Wasserzeichen weist auf Salzburger Werkstatt hin

Mittlerweile hat Koll ein zweites Fragment einer „B36“ ebenfalls als Pergamenteinband auf einem Buch der Kapuzinerbibliothek entdeckt. Bei genauerer Untersuchung der Innenseite des Buchdeckels, dem Buchspiegel, mit einem Leuchtschirm fand Koll ein Wasserzeichen, das einen weiteren entscheidenden Hinweis gibt: „Das Spannende an diesem Sichelwasserzeichen ist: Es weist auf Salzburg hin. Das heißt Salzburg im 17. Jahrhundert.
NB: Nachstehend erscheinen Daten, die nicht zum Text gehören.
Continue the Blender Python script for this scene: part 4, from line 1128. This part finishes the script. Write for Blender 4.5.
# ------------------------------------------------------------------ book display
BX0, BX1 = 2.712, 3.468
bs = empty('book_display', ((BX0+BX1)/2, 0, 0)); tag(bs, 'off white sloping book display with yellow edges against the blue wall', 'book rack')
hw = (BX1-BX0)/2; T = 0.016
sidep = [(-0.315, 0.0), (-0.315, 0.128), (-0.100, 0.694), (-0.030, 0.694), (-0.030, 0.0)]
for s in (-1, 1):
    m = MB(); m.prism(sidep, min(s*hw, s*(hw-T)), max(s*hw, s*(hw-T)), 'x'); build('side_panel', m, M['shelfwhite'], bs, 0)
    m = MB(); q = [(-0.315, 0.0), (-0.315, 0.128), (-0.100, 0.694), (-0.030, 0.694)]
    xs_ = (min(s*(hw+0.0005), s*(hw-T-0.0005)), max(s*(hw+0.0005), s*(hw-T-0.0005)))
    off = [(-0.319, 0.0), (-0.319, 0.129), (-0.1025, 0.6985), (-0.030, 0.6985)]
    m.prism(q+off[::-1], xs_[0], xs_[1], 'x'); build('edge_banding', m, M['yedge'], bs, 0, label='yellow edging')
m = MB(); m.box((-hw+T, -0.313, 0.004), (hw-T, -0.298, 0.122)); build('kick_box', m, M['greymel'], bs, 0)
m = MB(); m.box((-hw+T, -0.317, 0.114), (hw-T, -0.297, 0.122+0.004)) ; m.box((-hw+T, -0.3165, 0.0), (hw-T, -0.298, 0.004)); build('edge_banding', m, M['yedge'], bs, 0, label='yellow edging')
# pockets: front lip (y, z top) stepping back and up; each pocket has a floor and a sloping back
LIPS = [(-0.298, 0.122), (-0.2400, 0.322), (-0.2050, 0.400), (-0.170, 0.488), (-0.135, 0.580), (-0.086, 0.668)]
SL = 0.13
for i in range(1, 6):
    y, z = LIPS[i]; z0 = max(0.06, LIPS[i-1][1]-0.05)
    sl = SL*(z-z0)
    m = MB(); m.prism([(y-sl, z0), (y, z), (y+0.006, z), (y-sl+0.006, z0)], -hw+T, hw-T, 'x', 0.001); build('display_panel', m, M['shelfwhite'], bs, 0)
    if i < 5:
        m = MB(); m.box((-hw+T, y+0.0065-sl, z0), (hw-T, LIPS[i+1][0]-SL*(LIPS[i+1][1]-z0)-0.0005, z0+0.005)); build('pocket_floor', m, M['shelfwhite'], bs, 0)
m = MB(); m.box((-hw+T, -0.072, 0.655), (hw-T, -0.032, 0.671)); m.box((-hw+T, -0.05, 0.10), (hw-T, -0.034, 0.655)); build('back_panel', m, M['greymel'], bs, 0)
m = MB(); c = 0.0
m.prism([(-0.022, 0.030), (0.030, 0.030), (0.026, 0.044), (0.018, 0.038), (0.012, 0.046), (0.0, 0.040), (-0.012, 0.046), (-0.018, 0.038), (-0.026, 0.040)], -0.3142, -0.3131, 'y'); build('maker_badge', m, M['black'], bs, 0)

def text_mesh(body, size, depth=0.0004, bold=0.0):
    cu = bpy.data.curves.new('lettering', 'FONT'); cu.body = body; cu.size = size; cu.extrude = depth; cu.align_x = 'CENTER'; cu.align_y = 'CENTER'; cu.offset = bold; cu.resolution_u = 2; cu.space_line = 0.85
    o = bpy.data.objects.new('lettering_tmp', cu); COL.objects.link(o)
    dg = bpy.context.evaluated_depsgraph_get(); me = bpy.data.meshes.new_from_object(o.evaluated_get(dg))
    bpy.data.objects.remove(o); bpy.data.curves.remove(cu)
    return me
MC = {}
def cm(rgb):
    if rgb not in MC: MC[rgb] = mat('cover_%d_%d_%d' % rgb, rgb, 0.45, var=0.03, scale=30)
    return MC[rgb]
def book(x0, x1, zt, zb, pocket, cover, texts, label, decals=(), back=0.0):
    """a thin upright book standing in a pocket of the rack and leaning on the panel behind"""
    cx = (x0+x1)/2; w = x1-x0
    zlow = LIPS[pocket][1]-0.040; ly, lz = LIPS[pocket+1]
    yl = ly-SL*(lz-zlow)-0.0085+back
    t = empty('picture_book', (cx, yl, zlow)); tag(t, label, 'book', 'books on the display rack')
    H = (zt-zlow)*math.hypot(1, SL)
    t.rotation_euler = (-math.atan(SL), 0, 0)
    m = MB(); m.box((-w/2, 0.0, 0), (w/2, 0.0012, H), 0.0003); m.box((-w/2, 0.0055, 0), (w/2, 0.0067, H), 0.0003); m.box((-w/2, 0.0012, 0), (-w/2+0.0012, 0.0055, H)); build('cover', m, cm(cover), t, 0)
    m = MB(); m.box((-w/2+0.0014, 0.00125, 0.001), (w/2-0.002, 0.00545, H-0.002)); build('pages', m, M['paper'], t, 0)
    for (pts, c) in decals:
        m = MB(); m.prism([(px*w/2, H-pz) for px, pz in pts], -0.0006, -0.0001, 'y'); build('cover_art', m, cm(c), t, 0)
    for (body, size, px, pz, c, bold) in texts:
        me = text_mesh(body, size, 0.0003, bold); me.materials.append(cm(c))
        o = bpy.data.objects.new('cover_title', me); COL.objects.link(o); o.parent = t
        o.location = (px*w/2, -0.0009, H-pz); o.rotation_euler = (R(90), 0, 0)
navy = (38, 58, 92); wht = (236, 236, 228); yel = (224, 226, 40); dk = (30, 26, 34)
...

Ein weiterer Puzzlestein könnte dafür gefunden worden sein, dass das Buch in der zweiten Hälfte oder in der Mitte des 17. Jahrhunderts diesen Einband bekommen hat“, sagt Koll.

Sensationsfund der Buchdruckerkunst

Weitere Überraschungen aus Kapuzinerbibliothek erwartet

Wem der Salzburger Nachdruck ursprünglich gehört hat, ist bisher unklar. Die Universitätsbibliothek besitzt damit nun jedenfalls die zwei ältesten Druckfragmente Salzburgs. Nur die Nationalbibliothek besitzt in Österreich sonst ein Exemplar der „B36“, ein Fragment besitzt die Universitätsbibliothek in Graz.

Die Universität hat einzigartige Funde erwartet, als sie die Bibliothek der Kapuziner übernommen hat. „Das war uns bewusst, und deswegen haben wir uns auch so eingesetzt, dass wir – mit gutem Wissen, einer hohen Fachkompetenz – sagen, wir übernehmen das mit einem Auftrag, es für die Forschung und Lehre zur Verfügung zu stellen“, sagt dazu die Leiterin der Universitätsbibliothek Salzburg, Ursula Schachl-Raber. 80 Prozent der Bücher der Kapuzinerbibliothek sind bisher noch nicht eingehend untersucht. Gut möglich, dass in den kommenden Monaten noch weitere Sensationsfunde dazukommen.